◆ **The input**
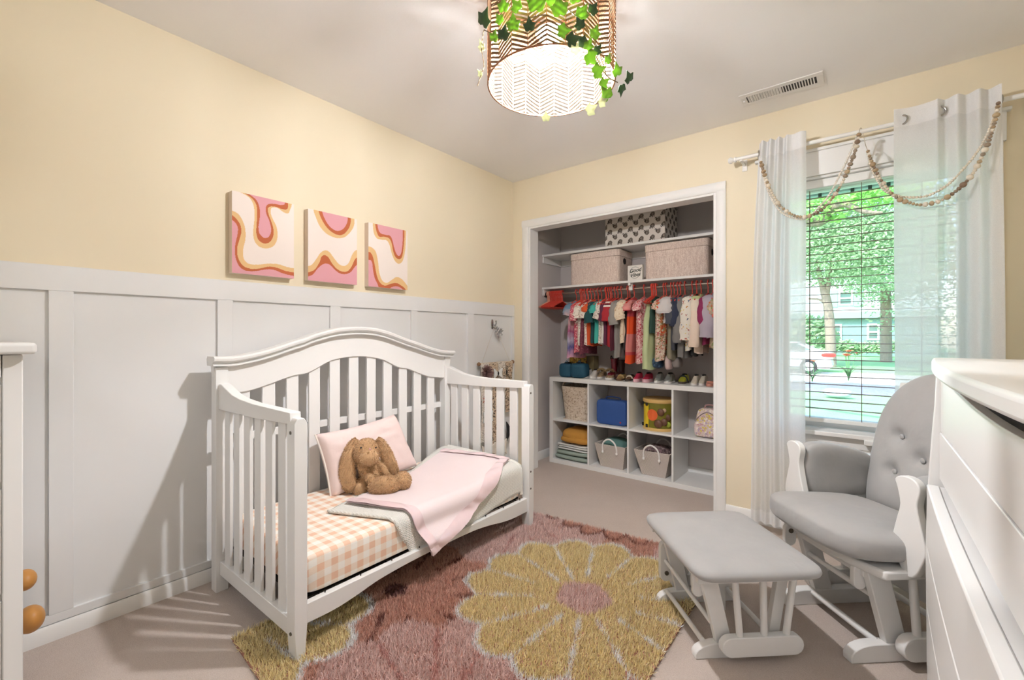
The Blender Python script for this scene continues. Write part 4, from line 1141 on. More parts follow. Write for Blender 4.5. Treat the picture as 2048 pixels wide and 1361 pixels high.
wb = lambda p, q: 0.003 * mnoise.noise(Vector((p*7, q*7, 3))) + 0.006 * mnoise.noise(Vector((p*3, q*3, 8)))
def over_rail(r):
    k = smooth(0.275, 0.205, r.z) if r.x > EDG else 0
    return Vector((r.x + 0.050 * k, r.y, r.z))
wb2 = lambda p, q: wb(p, q) + 0.020 * 0 + 0.004
sheet(A_, B_, C_, D_, 60, 60, 0.020, zq, wb2, 0, over_rail).build('blanket_cloth', m_pinkb, bk_, smooth=180, weld=False)
def border(P0, P1, Q0, Q1, n, nm):
    """satin strip between the edge P0-P1 and the inner line Q0-Q1, gently puckered"""
    def fn(u, v):
        p = lerp(lerp(P0[0], P1[0], u), lerp(Q0[0], Q1[0], u), v); q = lerp(lerp(P0[1], P1[1], u), lerp(Q0[1], Q1[1], u), v)
        r = drape(p, q, 0.0272 + wb2(p, q) + 0.0036 * math.sin(u * n * 2.3 + 3*v + 2*math.sin(u*n*0.7)) * (0.4 + 0.6*math.sin(PI*v)), zq)
        return over_rail(r)
    MB().grid(fn, n * 8, 6).build(nm, m_satin, bk_, smooth=180, weld=False)
def mixp(P, Q, f): return (lerp(P[0], Q[0], f), lerp(P[1], Q[1], f))
b1, b2 = 0.060, 0.095
border(A_, D_, mixp(A_, B_, b1), mixp(D_, C_, b1), 12, 'satin_border')
border(D_, C_, mixp(D_, A_, b2), mixp(C_, B_, b2), 20, 'satin_border')
border(B_, C_, mixp(B_, A_, b1), mixp(C_, D_, b1), 12, 'satin_border')

# pillow leaning on the headboard
def pillowfn(p):
    k = 1 + 0.10 * (-p.z / 0.165)
    return Vector((p.x, p.y * k, p.z))
M = Matrix.Rotation(R(-17), 4, 'Y') @ Matrix.Rotation(R(4), 4, 'X')
pil = thing('pink_pillow', 'pale pink pillow leaning on the crib headboard behind the bunny', 'pillow', (-2.14, 1.43, MT))
pm = MB().sell((-2.150, 1.435, 0.492), (0.070, 0.262, 0.172), 0.85, 0.85, 56, 28, M, pillowfn)
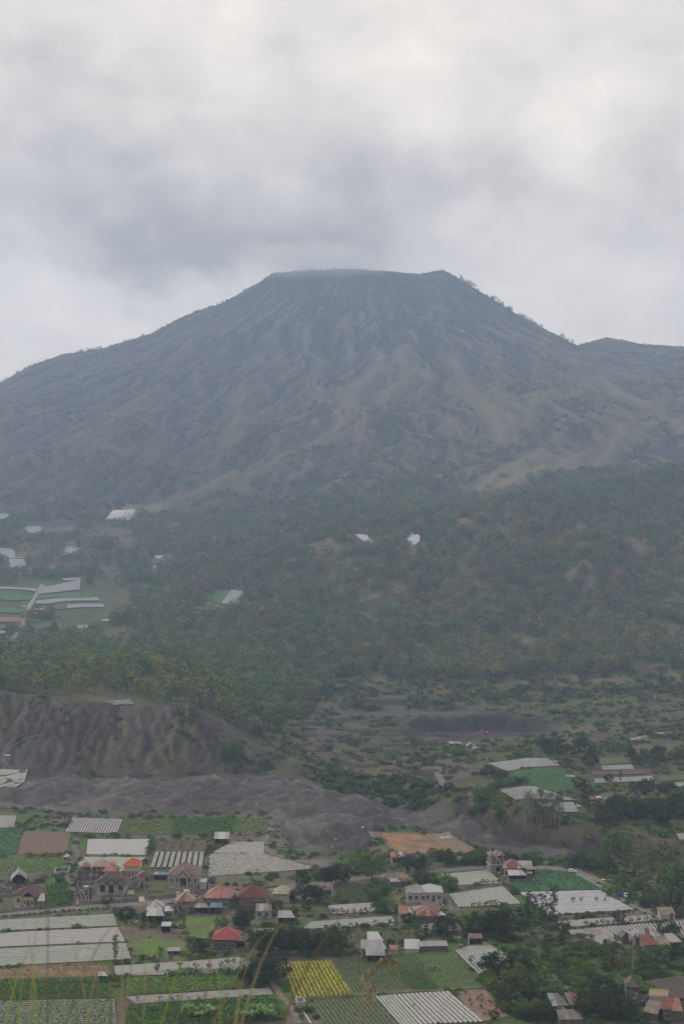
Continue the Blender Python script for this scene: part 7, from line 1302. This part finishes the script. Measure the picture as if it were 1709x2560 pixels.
# excavator in the pit and a red dump truck beside the quarry sheds
org = paint('orange', (.62, .22, .03))
def excavator(label, c, x, y, rz, s=1.25):
    p = hit(c, x, y); r = empty('excavator', p, math.radians(rz)); r.scale = (s * .5,) * 3; tag(r, label, 'excavator')
    for q in (-1, 1): MB().box(0, q * 1.1, 0, 3.6, .55, .8, .9).build('track', tyre, r)
    MB().box(-.5, 0, .95, 3.0, 2.4, 1.2, .92).build('body', org, r); MB().box(.7, .7, 1.2, 1.2, .95, 1.7, .9).build('cab', glass, r); MB().prism([(.9, -.2, 1.6), (3.0, -.2, 4.0), (3.3, -.2, 3.6), (1.4, -.2, 1.3)], (0, .4, 0)).build('boom', org, r); MB().prism([(2.9, -.15, 4.1), (3.4, -.15, 3.9), (4.6, -.15, 1.3), (4.2, -.15, 1.2)], (0, .3, 0)).build('arm', org, r); MB().prism([(4.0, -.5, 1.3), (4.8, -.5, 1.3), (4.6, -.5, .3), (3.7, -.5, .4)], (0, 1.0, 0)).build('bucket', Wm['dark'], r)
excavator('orange excavator working in the middle of the quarry pit', 'E', 664, 247, 160); excavator('half hidden orange excavator left of it at the pit wall', 'E', 634, 243, 20, .8)
truck('red brown dump truck parked left of the quarry sheds', 'E', 468, 290, 170, paint('brick', (.30, .09, .05)), paint('brick'  , (.30, .09, .05)), 1.0, 6, 1.0)
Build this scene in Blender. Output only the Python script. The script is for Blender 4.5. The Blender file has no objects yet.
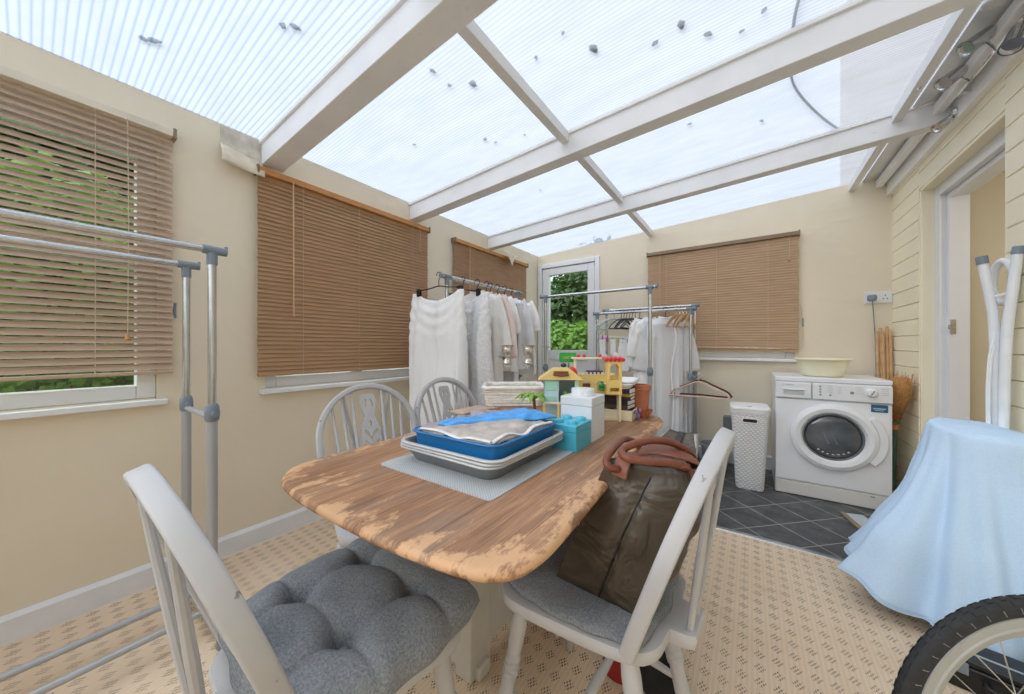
# A lean-to conservatory used as a laundry and play room. Units are metres; the camera stands at the origin, the room runs along +Y.
SKY, SUN, HALL, EXPOSURE = 1.0, 2.3, 5.5, 0.96
import bpy, bmesh, math, random
from mathutils import Vector, Matrix, noise
random.seed(7)
R = random.Random(11)
SC = bpy.context.scene
COL = SC.collection
PI = math.pi
rad = math.radians
def V(*a): return Vector(a)

# ------------------------------------------------------------------ colours and materials
def lin(c):
    if isinstance(c, str):
        c = c.lstrip('#'); c = [int(c[i:i+2], 16)/255 for i in (0, 2, 4)]
    return tuple((x/12.92 if x <= .04045 else ((x+.055)/1.055)**2.4) for x in c)+(1.,)
class NT:
    """small helper around a node tree"""
    def __init__(s, m):
        m.use_nodes = True; s.m = m; s.t = m.node_tree; s.t.nodes.clear()
        s.out = s.n('ShaderNodeOutputMaterial')
    def n(s, typ, **kw):
        nd = s.t.nodes.new(typ)
        for k, v in kw.items():
            if k.startswith('i_'):
                k2 = k[2:]
                nd.inputs[int(k2) if k2.isdigit() else k2.replace('_', ' ')].default_value = v
            else: setattr(nd, k, v)
        return nd
    def l(s, a, b): s.t.links.new(a, b)
    def math(s, op, a, b=None, c=None, clamp=False):
        nd = s.n('ShaderNodeMath', operation=op); nd.use_clamp = clamp
        for i, v in enumerate((a, b, c)):
            if v is None: continue
            if isinstance(v, (int, float)): nd.inputs[i].default_value = v
            else: s.l(v, nd.inputs[i])
        return nd.outputs[0]
    def mix(s, fac, a, b, blend='MIX'):
        nd = s.n('ShaderNodeMix', data_type='RGBA', blend_type=blend)
        for sock, v in ((nd.inputs[0], fac), (nd.inputs[6], a), (nd.inputs[7], b)):
            if isinstance(v, (int, float, tuple)): sock.default_value = v
            else: s.l(v, sock)
        return nd.outputs[2]
    def coord(s, scale=(1, 1, 1), rot=(0, 0, 0), which='Object'):
        tc = s.n('ShaderNodeTexCoord'); mp = s.n('ShaderNodeMapping')
        mp.inputs['Scale'].default_value = scale; mp.inputs['Rotation'].default_value = rot
        s.l(tc.outputs[which], mp.inputs['Vector']); return mp.outputs[0]
    def noise(s, vec, scale=5, detail=3, rough=.55):
        nd = s.n('ShaderNodeTexNoise', i_Scale=scale, i_Detail=detail, i_Roughness=rough)
        if vec is not None: s.l(vec, nd.inputs['Vector'])
        return nd.outputs[0]
    def ramp(s, fac, stops):
        nd = s.n('ShaderNodeValToRGB'); e = nd.color_ramp.elements
        while len(e) < len(stops): e.new(.5)
        for i, (p, c) in enumerate(stops): e[i].position = p; e[i].color = c if len(c) == 4 else tuple(c)+(1,)
        s.l(fac, nd.inputs[0]); return nd.outputs[0]
    def bump(s, h, strength=.3, dist=.01):
        nd = s.n('ShaderNodeBump', i_Strength=strength, i_Distance=dist); s.l(h, nd.inputs['Height']); return nd.outputs[0]
    def bsdf(s, color, rough=.5, metal=0., normal=None, spec=.5, **kw):
        b = s.n('ShaderNodeBsdfPrincipled')
        for nm, v in (('Base Color', color), ('Roughness', rough), ('Metallic', metal), ('Specular IOR Level', spec)):
            if isinstance(v, (int, float, tuple)): b.inputs[nm].default_value = v
            else: s.l(v, b.inputs[nm])
        for k, v in kw.items(): b.inputs[k.replace('_', ' ')].default_value = v
        if normal is not None: s.l(normal, b.inputs['Normal'])
        s.l(b.outputs[0], s.out.inputs[0]); return b
def sep(nt, vec):
    nd = nt.n('ShaderNodeSeparateXYZ'); nt.l(vec, nd.inputs[0]); return nd.outputs
MC = {}
def mat(name, color, rough=.5, metal=0., var=.08, vscale=8., bump=0., bscale=60., spec=.5, **kw):
    """plain procedural material: a colour with a little noise variation and optional fine bump"""
    if name in MC: return MC[name]
    m = bpy.data.materials.new(name); nt = NT(m); c = lin(color)
    vec = nt.coord()
    nz = nt.noise(vec, vscale, 4)
    dark = tuple(x*(1-var) for x in c[:3])+(1,); lite = tuple(min(1, x*(1+var)) for x in c[:3])+(1,)
    col = nt.ramp(nz, [(.3, dark), (.7, lite)])
    nrm = nt.bump(nt.noise(vec, bscale, 3), bump, .004) if bump else None
    nt.bsdf(col, rough, metal, nrm, spec, **kw); MC[name] = m; return m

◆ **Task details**
Copy nothing but the lines from the first one in the listing through the line with "28, M, pillowfn)", and omit the pictures.

◆ **Output of the task**
The Blender Python script for this scene continues. Write part 4, from line 1141 on. More parts follow. Write for Blender 4.5. Treat the picture as 2048 pixels wide and 1361 pixels high.
wb = lambda p, q: 0.003 * mnoise.noise(Vector((p*7, q*7, 3))) + 0.006 * mnoise.noise(Vector((p*3, q*3, 8)))
def over_rail(r):
    k = smooth(0.275, 0.205, r.z) if r.x > EDG else 0
    return Vector((r.x + 0.050 * k, r.y, r.z))
wb2 = lambda p, q: wb(p, q) + 0.020 * 0 + 0.004
sheet(A_, B_, C_, D_, 60, 60, 0.020, zq, wb2, 0, over_rail).build('blanket_cloth', m_pinkb, bk_, smooth=180, weld=False)
def border(P0, P1, Q0, Q1, n, nm):
    """satin strip between the edge P0-P1 and the inner line Q0-Q1, gently puckered"""
    def fn(u, v):
        p = lerp(lerp(P0[0], P1[0], u), lerp(Q0[0], Q1[0], u), v); q = lerp(lerp(P0[1], P1[1], u), lerp(Q0[1], Q1[1], u), v)
        r = drape(p, q, 0.0272 + wb2(p, q) + 0.0036 * math.sin(u * n * 2.3 + 3*v + 2*math.sin(u*n*0.7)) * (0.4 + 0.6*math.sin(PI*v)), zq)
        return over_rail(r)
    MB().grid(fn, n * 8, 6).build(nm, m_satin, bk_, smooth=180, weld=False)
def mixp(P, Q, f): return (lerp(P[0], Q[0], f), lerp(P[1], Q[1], f))
b1, b2 = 0.060, 0.095
border(A_, D_, mixp(A_, B_, b1), mixp(D_, C_, b1), 12, 'satin_border')
border(D_, C_, mixp(D_, A_, b2), mixp(C_, B_, b2), 20, 'satin_border')
border(B_, C_, mixp(B_, A_, b1), mixp(C_, D_, b1), 12, 'satin_border')

# pillow leaning on the headboard
def pillowfn(p):
    k = 1 + 0.10 * (-p.z / 0.165)
    return Vector((p.x, p.y * k, p.z))
M = Matrix.Rotation(R(-17), 4, 'Y') @ Matrix.Rotation(R(4), 4, 'X')
pil = thing('pink_pillow', 'pale pink pillow leaning on the crib headboard behind the bunny', 'pillow', (-2.14, 1.43, MT))
pm = MB().sell((-2.150, 1.435, 0.492), (0.070, 0.262, 0.172), 0.85, 0.85, 56, 28, M, pillowfn)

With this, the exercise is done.